S. : Parlez-nous du studio d’enregistrement que vous avez ouvert depuis votre retour de l’étranger.

A.D. : Comme je l’ai souligné plus haut, j’avais depuis longtemps nourri le désir de partager mon expérience avec les jeunes artistes, d’apporter mon concours à la promotion de la musique burkinabè.

J’ai trouvé qu’un studio était le cadre idéal pour une telle entreprise. C’est un studio de 24 pistes numériques X 2 que j’ai baptisé "Studio Salifou 14" en mémoire de mon père. Ce studio, je l’ai réalisé pendant 18 ans sur mes économies. Tout compte fait, il m’a coûté autour de 160 millions de FCFA. Aujourd’hui, c’est une grande satisfaction morale pour moi de pouvoir offrir aux artistes de mon pays une structure de production de leurs oeuvres.

Je souhaite que de telles initiatives se multiplient parce que plus il y a des structures de travail professionnel, mieux les œuvres produites sont de qualité.

S. : Maintenant quel regard portez-vous sur la musique burkinabè ?

A.D. : La musique burkinabè d’aujourd’hui ne me convainc pas, comparativement à l’époque de l’Harmonie voltaïque. Ce qui est regrettable chez nos artistes musiciens, c’est l’insuffisance d’élaboration des textes. Il y a beaucoup qui se perdent à copier le reggae, le zouk et autres, au lieu de puiser dans la musique du terroir. Cela fait un peu peur. J’ai été choqué de constater que sur une radio de la place, on a créé une grille spéciale chaque jeudi pour la musique burkinabè. Je ne comprends pas, parce que la musique burkinabè doit être permanente dans la semaine, quitte à créer une grille pour la musique étrangère.

Pourquoi donc cet état des choses ? Simplement parce que la musique burkinabè n’est pas bien consommée par les Burkinabè et c’est ça le drame. Cette musique, la plupart du temps est une copie de ce qui existe déjà. Malheureusement, on n’est pas à la hauteur de cette copie parce que ce n’est pas notre culture. Ce qui fait particulièrement mal, c’est lorsque l’on entend que tel ou tel album fait tabac. C’est faux parce que lorsqu’on dit qu’un artiste fait tabac, c’est celui qui vend des millions de disques dès la sortie à l’intérieur et à l’extérieur de son pays.

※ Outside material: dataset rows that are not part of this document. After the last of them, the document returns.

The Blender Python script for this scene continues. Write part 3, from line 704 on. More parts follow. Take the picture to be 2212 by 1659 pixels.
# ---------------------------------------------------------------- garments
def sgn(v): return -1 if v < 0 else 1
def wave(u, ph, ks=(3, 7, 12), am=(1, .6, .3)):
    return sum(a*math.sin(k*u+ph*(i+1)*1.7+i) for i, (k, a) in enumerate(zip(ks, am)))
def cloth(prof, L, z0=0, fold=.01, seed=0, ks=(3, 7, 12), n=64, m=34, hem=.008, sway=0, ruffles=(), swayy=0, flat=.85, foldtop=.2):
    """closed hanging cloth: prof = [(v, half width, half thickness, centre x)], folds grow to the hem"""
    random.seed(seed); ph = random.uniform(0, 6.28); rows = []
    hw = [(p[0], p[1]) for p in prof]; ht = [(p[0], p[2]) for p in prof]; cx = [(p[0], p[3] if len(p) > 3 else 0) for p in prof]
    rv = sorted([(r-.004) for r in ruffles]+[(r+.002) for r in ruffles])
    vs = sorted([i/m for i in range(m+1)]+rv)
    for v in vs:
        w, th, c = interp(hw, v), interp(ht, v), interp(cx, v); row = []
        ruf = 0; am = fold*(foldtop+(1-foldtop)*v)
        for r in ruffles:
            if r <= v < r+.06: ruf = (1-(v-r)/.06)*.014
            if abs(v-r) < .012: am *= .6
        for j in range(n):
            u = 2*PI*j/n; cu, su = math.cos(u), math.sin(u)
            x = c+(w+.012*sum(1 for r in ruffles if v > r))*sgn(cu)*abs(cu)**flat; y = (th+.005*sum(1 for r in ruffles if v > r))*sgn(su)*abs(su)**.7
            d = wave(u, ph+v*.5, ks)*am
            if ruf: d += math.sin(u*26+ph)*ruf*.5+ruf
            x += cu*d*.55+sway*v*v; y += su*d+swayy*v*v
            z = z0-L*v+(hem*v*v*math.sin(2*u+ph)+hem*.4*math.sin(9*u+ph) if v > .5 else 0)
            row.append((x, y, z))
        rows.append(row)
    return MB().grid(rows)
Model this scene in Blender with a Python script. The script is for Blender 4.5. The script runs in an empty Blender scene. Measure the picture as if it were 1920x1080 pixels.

Montrez-moi un seul artiste qui fait carton à l’extérieur du Burkina Faso. Moi je n’en connais pas. La musique burkinabè a plus de chances de percer sur le plan international à la seule condition que les artistes soient réalistes, travaillent sérieusement au lieu de passer leur temps à copier le Zook, le Reggae, etc. Et là aussi, ils copient mal.